438.find-all-anagrams-in-a-string.md

438. Find All Anagrams in a String

Clarification Questions

• Is the length of p <= the length of s?
• Is p or s empty?

Test Cases

Normal Cases

Input: s = "abab", p = "ab"
Output: [0,1,2]

Input: s = "abcabdbac", p = "abc"
Output: [0,1,2,6]

Edge / Corner Cases

• The length of p is greater than the length of s.

Breakdowns

1. Given two strings, how to determine if the two strings are anagrams?

Count the frequency of each character in the two strings, then compare.

2. How to iterate all possible substrings of size p in s?

• For loop from 0 to s.length - p.length and inner loop from 0 to p.length.
• Sliding window of size p.

Sliding Window

s = [X X X X X X X ...]
p =      |-----|

We can maintain a window of size p and see if the occurrence of each character in the window is the same as substring of s.
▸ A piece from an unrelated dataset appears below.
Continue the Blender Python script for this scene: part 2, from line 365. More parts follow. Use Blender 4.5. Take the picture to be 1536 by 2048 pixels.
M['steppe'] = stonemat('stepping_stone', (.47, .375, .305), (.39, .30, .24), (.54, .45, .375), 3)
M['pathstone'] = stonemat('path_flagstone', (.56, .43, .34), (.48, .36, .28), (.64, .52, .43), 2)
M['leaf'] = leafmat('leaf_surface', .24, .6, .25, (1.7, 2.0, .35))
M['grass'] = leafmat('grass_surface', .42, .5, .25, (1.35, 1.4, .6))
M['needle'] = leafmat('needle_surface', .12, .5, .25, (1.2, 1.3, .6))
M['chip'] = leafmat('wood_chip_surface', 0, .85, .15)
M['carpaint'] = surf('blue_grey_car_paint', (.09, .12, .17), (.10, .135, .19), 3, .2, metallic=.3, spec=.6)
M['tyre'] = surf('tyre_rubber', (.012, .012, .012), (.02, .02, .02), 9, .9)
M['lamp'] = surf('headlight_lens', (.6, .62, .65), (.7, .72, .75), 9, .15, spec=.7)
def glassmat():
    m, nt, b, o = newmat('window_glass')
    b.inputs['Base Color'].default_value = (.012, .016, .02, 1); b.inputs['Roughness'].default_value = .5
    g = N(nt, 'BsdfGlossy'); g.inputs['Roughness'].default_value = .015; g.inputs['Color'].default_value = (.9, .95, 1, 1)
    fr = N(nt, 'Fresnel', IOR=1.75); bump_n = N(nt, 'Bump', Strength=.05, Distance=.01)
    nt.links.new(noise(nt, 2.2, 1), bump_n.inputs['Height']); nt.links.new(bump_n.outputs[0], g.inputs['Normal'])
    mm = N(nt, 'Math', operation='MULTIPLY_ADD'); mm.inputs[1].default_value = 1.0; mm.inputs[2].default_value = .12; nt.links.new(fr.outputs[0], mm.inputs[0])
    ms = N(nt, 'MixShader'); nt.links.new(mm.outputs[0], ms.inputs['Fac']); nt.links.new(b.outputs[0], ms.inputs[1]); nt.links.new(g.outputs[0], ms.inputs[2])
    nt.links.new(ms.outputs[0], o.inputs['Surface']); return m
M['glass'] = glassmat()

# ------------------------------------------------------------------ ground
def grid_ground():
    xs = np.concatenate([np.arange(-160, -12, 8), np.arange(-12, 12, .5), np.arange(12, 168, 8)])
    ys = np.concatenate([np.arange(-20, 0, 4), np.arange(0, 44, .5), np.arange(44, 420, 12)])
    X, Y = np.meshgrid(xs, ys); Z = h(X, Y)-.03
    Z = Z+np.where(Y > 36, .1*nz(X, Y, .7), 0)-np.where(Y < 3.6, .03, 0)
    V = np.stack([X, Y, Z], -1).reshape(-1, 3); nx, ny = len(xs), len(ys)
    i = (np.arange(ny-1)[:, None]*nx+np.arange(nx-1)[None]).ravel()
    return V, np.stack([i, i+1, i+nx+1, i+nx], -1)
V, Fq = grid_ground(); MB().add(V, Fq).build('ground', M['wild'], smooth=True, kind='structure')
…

Then we slide this window to check every possible substring of s.

// Fixed size sliding window
fun findAnagrams(s: String, p: String): List<Int> {
    val countP = IntArray(26)
    for (c in p) {
        countP[c - 'a']++
    }
    var left = 0
    var right = 0
    val countS = IntArray(26)
    val results = mutableListOf<Int>()
    val k = p.length
    for (right in 0 until s.length) {
        countS[s[right] - 'a']++
        // Remember to check if the window size is greater than k: right >= k
        if (right >= k) countS[s[right - k] - 'a']--

        // Here we don't have to check if the window size is equal to k, 
        // countS == countP implies that the window size is equal to k.
        if (countS.contentEquals(countP)) {
            results.add(right - k + 1)
        }
    }
    return results
}

// General sliding window template
fun findAnagrams(s: String, p: String): List<Int> {
    val countP = IntArray(26)
    for (c in p) {
        countP[c - 'a']++
    }
    var left = 0
    val countS = IntArray(26)
    val results = mutableListOf<Int>()
    for (right in 0 until s.length) {
        countS[s[right] - 'a']++
        while (right - left + 1 > p.length) {
            countS[s[left] - 'a']--
            left++
        }
        if (countS.contentEquals(countP)) {
            results.add(left)
        }
    }
    return results
}

• Time Complexity: O(P + (S - P) * C), where P, S and C represent the length of p, s and how many different characters in the two strings.
• Space Complexity: O(1).

Hash Table

Not optimized. TC: O(S * P), SC: O(S + P).

fun findAnagrams(s: String, p: String): List<Int> {
    val results = mutableListOf<Int>()
    val len = p.length
    val fingerprintP = fingerprint(p)
    for (i in 0..(s.length - len)) {
        val fingerprintS = fingerprint(s.slice(i until i + len))
        if (fingerprintS == fingerprintP) {
            results.add(i)
        }
    }
    return results
}

private fun fingerprint(str: String): String {
    val fingerprint = StringBuilder()
    val frequencyMap = IntArray(26)
    for (c in str) {
        frequencyMap[c - 'a']++
    }
    for (i in 0 until 26) {
        if (frequencyMap[i] > 0) {
            fingerprint.append("${'a' + i}${frequencyMap[i]}")                
        }
    }
    return fingerprint.toString()
}